After 5,786 cycles, which is just over sixteen days, the test was stopped, as this number of cycles was well past the number of cycles under which normal units typically fail by several orders of magnitude. All of the units under test were working perfectly at the time the test was stopped. Upon examining each of the units after the test was stopped, no thermal stress induced cracks in the semiconductor material were detected in any of the units.
Having described the present invention, it will be understood by those skilled in the art that many changes in construction and widely differing embodiments and applications of the invention will suggest themselves without departing from the scope of the present invention.

Claims

1. A method for semiconductor attachment in an assembly, the method comprising the steps of:

(a) depositing a layer of soft solder on at least one termination located on a first surface of a semiconductor die;

(b) depositing a low melting point solder paste on at least one conductor pad of a substrate;

(c) mounting said semiconductor die with said layer of soft solder on said first surface onto said at least one conductor pad having said low melting point solder paste deposited thereon; and

(d) reflowing said low melting point solder paste, wherein a strong solid metal solder joint is formed between said at least one conductor pad of said substrate and said at least one termination on said first surface of said semiconductor die.

2. A method according to claim 1 wherein said depositing step (a) further comprises:

using a soft solder having a lead content of 85% or more.

3. A method according to claim 1 wherein said depositing step (a) further comprises:

printing at least one solder paste dot on said at least one termination of said semiconductor die; and

reflow soldering said solder paste to form said layer of soft solder.

4. A method according to claim 1 wherein said depositing step (a) further comprises:

heating said semiconductor die to a predetermined temperature;

dipping said semiconductor die in a solder powder, wherein a portion of said solder powder sticks to said at least one termination located on said first surface of said semiconductor die; and

reflowing said portion of said solder powder to form said layer of soft solder on said at least one termination.

5. A method according to claim 1 wherein said depositing step (b) further comprises:

using a lead free low melting point solder paste.

6. A method according to claim 1 wherein said depositing step (b) further comprises:

depositing by printing said low melting point solder paste on said at least one conductor pad of said substrate.

7. A method according to claim 1 wherein said depositing step (b) further comprises:

depositing manually said low melting point solder paste on said at least one conductor pad of said substrate.

8. A method according to claim 1 wherein said depositing step (b) further comprises:

depositing by a machine said low melting point solder paste on said at least one conductor pad of said substrate.

9. A method according to claim 1 wherein said mounting step (c) further comprises the step of:

mounting at least one other electric component having a lower temperature rating than said semiconductor die onto another conductor pad of said substrate having said solder paste deposited thereon.

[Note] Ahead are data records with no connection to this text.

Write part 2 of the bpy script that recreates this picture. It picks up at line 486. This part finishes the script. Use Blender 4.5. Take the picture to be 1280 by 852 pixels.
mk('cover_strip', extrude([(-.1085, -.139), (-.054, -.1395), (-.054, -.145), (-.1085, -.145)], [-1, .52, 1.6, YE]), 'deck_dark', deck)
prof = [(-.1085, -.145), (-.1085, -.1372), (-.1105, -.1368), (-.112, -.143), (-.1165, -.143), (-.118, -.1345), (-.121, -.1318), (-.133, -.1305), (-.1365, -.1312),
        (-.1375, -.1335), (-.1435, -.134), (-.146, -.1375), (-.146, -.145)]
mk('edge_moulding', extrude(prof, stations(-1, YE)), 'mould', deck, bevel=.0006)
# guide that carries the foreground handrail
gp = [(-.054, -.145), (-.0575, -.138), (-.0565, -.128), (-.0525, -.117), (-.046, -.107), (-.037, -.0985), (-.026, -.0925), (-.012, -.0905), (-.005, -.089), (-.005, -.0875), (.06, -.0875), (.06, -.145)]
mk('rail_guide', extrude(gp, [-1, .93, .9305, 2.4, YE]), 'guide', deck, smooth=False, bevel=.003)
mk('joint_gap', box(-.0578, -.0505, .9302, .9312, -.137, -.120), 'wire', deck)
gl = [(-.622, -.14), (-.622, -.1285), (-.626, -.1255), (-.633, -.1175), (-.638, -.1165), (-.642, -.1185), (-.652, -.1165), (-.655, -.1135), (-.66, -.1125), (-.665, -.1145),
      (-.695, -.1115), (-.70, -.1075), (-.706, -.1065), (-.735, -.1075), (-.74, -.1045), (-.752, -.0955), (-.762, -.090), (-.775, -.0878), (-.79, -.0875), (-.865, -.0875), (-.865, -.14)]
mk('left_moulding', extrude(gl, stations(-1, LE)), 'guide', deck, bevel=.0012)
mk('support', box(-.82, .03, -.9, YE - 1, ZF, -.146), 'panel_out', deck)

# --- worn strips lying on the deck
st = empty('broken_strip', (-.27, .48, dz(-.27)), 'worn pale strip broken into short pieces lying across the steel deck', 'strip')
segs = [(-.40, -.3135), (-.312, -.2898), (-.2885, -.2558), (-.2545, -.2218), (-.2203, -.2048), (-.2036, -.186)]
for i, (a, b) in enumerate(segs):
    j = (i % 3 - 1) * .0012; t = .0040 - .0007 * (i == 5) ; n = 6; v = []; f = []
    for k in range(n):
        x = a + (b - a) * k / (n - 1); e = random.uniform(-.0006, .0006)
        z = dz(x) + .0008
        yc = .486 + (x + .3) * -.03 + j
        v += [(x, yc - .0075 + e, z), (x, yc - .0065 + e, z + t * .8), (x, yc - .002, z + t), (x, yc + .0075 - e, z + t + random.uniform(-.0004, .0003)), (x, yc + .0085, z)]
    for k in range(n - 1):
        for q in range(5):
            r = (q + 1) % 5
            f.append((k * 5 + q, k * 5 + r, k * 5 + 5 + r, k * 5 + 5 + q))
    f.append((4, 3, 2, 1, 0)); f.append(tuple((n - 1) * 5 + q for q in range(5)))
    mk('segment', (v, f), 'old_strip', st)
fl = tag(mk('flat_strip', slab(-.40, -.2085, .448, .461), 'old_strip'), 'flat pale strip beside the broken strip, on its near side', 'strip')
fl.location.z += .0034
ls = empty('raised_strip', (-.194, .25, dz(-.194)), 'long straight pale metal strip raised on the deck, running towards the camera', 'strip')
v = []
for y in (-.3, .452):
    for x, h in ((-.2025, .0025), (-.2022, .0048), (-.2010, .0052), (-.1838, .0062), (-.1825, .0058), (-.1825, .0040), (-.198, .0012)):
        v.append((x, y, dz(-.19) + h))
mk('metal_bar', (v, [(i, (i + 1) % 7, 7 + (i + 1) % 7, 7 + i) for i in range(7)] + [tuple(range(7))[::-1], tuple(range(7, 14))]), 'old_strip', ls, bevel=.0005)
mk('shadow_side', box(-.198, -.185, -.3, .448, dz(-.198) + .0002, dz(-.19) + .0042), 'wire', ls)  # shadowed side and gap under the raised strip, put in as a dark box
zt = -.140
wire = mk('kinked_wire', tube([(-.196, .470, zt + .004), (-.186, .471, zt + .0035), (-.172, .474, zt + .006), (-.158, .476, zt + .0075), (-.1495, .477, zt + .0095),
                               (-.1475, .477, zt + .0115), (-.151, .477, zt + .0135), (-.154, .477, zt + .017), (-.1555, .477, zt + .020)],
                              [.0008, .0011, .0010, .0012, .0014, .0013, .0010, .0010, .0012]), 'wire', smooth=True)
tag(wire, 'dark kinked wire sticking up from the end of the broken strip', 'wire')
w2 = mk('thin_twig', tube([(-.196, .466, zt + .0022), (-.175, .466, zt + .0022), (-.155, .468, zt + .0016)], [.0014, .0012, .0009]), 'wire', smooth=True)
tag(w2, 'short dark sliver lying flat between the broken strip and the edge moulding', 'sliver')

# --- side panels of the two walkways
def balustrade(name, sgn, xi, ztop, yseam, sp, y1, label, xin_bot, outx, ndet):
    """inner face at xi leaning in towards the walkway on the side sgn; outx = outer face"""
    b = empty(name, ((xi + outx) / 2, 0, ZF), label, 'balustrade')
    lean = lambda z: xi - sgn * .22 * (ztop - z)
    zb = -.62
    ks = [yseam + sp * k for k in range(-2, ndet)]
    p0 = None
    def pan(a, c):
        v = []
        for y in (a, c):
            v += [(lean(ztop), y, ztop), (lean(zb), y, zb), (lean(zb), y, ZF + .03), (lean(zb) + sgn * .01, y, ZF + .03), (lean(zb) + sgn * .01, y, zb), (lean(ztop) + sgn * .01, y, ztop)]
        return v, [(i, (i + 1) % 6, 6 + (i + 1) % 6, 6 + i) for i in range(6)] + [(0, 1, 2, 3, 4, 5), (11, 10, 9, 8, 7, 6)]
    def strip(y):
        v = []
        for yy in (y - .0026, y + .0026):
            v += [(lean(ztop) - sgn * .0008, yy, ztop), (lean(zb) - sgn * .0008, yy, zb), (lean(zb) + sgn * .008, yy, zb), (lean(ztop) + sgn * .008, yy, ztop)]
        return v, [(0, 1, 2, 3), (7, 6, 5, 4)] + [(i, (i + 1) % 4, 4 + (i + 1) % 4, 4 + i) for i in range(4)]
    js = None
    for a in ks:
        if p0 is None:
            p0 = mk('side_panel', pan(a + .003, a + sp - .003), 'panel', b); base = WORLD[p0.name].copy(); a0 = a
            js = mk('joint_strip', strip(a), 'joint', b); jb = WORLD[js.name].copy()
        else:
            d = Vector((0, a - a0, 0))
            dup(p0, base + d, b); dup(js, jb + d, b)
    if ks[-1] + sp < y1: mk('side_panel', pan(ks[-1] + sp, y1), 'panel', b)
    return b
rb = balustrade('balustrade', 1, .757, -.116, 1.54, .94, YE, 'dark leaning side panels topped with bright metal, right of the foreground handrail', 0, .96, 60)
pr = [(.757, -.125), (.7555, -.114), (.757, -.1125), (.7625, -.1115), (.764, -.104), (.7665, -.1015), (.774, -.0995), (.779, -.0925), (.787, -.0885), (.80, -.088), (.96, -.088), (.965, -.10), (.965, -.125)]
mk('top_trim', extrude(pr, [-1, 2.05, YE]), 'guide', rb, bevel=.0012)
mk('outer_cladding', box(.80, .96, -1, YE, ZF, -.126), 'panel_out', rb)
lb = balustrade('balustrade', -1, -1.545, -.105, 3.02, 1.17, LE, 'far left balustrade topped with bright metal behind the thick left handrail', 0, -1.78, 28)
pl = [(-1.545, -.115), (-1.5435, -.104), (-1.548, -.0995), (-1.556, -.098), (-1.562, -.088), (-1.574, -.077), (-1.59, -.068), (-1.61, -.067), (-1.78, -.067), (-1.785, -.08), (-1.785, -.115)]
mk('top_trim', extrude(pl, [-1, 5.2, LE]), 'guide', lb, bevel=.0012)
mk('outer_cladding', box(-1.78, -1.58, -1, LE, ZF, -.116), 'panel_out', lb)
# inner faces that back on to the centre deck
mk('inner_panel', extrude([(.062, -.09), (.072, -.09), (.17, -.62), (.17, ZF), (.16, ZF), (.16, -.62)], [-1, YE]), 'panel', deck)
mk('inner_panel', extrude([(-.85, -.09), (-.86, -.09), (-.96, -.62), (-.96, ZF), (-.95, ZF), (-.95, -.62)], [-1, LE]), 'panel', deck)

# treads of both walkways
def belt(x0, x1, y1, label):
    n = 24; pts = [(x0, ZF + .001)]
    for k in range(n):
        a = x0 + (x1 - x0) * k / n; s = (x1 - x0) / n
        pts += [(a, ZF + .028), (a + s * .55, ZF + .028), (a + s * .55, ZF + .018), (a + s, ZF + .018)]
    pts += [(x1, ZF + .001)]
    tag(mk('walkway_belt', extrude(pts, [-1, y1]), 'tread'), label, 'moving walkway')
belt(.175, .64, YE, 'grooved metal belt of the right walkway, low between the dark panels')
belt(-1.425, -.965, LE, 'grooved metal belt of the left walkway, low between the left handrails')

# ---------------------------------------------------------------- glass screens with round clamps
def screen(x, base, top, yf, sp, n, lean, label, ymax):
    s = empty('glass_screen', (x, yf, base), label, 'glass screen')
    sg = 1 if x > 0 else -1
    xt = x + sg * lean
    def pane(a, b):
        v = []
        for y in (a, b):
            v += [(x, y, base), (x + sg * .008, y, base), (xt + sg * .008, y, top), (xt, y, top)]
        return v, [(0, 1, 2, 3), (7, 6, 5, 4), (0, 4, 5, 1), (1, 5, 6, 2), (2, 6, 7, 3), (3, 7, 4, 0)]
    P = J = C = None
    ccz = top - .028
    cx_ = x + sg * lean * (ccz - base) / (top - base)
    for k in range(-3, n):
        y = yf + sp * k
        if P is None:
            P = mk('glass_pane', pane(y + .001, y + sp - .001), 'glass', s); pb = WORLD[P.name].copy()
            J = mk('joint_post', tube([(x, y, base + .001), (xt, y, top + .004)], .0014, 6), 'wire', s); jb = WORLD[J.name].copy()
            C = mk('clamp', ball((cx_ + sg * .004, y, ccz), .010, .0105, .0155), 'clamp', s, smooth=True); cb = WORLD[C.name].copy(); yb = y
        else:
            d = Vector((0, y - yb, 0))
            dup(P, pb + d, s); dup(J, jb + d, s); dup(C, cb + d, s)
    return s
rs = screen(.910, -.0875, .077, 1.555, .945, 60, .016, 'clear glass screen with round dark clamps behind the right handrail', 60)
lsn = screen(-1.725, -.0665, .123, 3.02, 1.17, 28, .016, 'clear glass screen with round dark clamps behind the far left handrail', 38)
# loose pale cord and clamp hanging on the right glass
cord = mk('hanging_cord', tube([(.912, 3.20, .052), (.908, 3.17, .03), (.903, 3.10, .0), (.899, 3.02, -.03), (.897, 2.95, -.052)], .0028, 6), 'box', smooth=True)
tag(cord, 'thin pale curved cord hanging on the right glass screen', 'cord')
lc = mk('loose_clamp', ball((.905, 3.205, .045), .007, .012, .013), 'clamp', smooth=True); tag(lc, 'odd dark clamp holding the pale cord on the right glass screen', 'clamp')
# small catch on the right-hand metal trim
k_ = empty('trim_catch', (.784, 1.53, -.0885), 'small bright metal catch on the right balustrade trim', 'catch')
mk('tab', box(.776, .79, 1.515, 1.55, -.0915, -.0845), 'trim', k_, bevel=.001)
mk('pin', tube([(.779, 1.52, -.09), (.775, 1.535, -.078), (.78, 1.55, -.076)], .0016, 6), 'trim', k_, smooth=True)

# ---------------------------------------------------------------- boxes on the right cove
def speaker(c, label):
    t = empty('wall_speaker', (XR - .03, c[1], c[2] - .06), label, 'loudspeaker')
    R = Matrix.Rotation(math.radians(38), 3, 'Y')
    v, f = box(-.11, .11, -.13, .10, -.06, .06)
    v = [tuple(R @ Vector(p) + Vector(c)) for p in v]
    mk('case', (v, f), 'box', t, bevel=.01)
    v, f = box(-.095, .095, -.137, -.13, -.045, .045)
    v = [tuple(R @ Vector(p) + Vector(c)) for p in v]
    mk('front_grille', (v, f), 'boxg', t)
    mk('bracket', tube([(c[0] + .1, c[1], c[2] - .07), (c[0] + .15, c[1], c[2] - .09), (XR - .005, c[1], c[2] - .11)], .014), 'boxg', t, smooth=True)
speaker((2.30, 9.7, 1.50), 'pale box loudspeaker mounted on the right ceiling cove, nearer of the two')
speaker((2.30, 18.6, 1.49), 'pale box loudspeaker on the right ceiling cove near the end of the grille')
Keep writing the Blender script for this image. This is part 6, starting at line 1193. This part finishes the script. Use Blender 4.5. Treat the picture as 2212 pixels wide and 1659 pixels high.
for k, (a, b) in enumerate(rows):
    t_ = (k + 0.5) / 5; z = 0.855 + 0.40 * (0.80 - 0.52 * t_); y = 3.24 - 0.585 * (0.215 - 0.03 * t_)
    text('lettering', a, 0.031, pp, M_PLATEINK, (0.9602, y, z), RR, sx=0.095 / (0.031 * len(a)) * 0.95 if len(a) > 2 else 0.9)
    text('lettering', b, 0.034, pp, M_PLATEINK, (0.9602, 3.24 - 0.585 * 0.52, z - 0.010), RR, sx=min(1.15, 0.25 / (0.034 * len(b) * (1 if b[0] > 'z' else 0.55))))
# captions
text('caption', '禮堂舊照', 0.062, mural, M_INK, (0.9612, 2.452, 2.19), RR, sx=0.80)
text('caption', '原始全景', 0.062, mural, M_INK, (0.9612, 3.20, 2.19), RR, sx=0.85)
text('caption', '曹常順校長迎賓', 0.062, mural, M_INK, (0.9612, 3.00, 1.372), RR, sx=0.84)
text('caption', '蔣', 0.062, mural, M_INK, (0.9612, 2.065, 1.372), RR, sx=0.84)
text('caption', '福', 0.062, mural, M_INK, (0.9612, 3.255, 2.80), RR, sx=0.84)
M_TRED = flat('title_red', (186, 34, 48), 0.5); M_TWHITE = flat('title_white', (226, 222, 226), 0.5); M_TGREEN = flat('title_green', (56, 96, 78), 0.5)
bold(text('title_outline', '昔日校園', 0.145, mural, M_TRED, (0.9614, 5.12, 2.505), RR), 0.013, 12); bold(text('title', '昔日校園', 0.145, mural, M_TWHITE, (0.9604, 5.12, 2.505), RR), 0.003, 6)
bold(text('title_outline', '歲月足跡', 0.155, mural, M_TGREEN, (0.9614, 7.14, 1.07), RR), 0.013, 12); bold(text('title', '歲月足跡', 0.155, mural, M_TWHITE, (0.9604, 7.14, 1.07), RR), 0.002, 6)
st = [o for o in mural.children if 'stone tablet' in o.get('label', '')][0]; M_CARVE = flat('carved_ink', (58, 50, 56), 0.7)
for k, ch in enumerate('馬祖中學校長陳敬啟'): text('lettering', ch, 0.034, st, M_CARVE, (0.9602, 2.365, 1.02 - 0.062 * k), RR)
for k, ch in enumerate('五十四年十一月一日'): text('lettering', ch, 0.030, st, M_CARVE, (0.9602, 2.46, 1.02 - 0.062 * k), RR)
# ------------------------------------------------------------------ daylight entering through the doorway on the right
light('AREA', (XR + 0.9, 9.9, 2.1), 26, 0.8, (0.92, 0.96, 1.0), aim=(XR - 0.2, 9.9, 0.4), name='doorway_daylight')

10. A method according to claim 1 wherein said mounting step (c) further comprises the steps of:

depositing said low melting point solder paste on a second surface of said semiconductor die; and

positioning at least one copper connector onto said low melting point solder paste on said second surface of said semiconductor die.

11. A semiconductor assembly comprising:

a semiconductor die having a first surface with a layer of soft solder deposited on at least one termination thereon; and

a substrate having a low melting point solder paste deposited on at least one conductor pad thereon;

wherein said semiconductor die with said layer of soft solder deposited on said first surface is mounted onto said at least one conductor pad having said low melting point solder paste deposited thereon, and further wherein, upon reflowing said low melting point solder paste, a strong solid metal solder joint is formed between said at least one conductor pad of said substrate and said at least one termination on said first surface of said semiconductor die.

12. The semiconductor assembly according to claim 11 wherein said soft solder has a lead content of 85% or more.

13. The semiconductor assembly according to claim 12 wherein said soft solder is a composition selected from the group consisting of Sn/Pb, Sn/Pb/X (where X is Ag or In), Pb/In, and Pb/In/Ag.

14. The semiconductor assembly according to claim 13 wherein said soft solder is at least a one of Sn 10/Pb 88/AG 2, Sn 10/Pb 90, Sn 5/Pb 95, Sn 3/Pb 97, and Sn 5/Pb 92.5/In 2.5.

15. The semiconductor assembly according to claim 11 wherein said low melting point solder paste is lead free.

16. The semiconductor assembly according to claim 15 wherein said low melting point solder paste is a composition selected from the group consisting of Sn/Ag and Sn/Ag/Cu.

17. The semiconductor assembly according to claim 16 wherein said low melting point solder paste is at least a one of Sn 96.5/Ag 3.5, Sn 95.5/Ag 4.0/Cu 0.5, and Sn 96.5/Ag 3.0/Cu 0.5.

18. The semiconductor assembly according to claim 11 wherein said substrate is at least a one of a printed circuit board and a ceramic substrate.

19. The semiconductor assembly according to claim 11 further comprising:

at least one other electric component having a lower temperature rating than said semiconductor die, wherein said at least one other electric component is mounted onto another conductor pad of said substrate having said low melting point solder paste deposited thereon.

20. The semiconductor assembly according to claim 11 further comprising:

a second surface of said semiconductor die located opposite said first surface, said second surface having said low melting point solder paste deposited thereon; and

at least one copper connector positioned onto said low melting point solder paste on said second surface of said semiconductor die.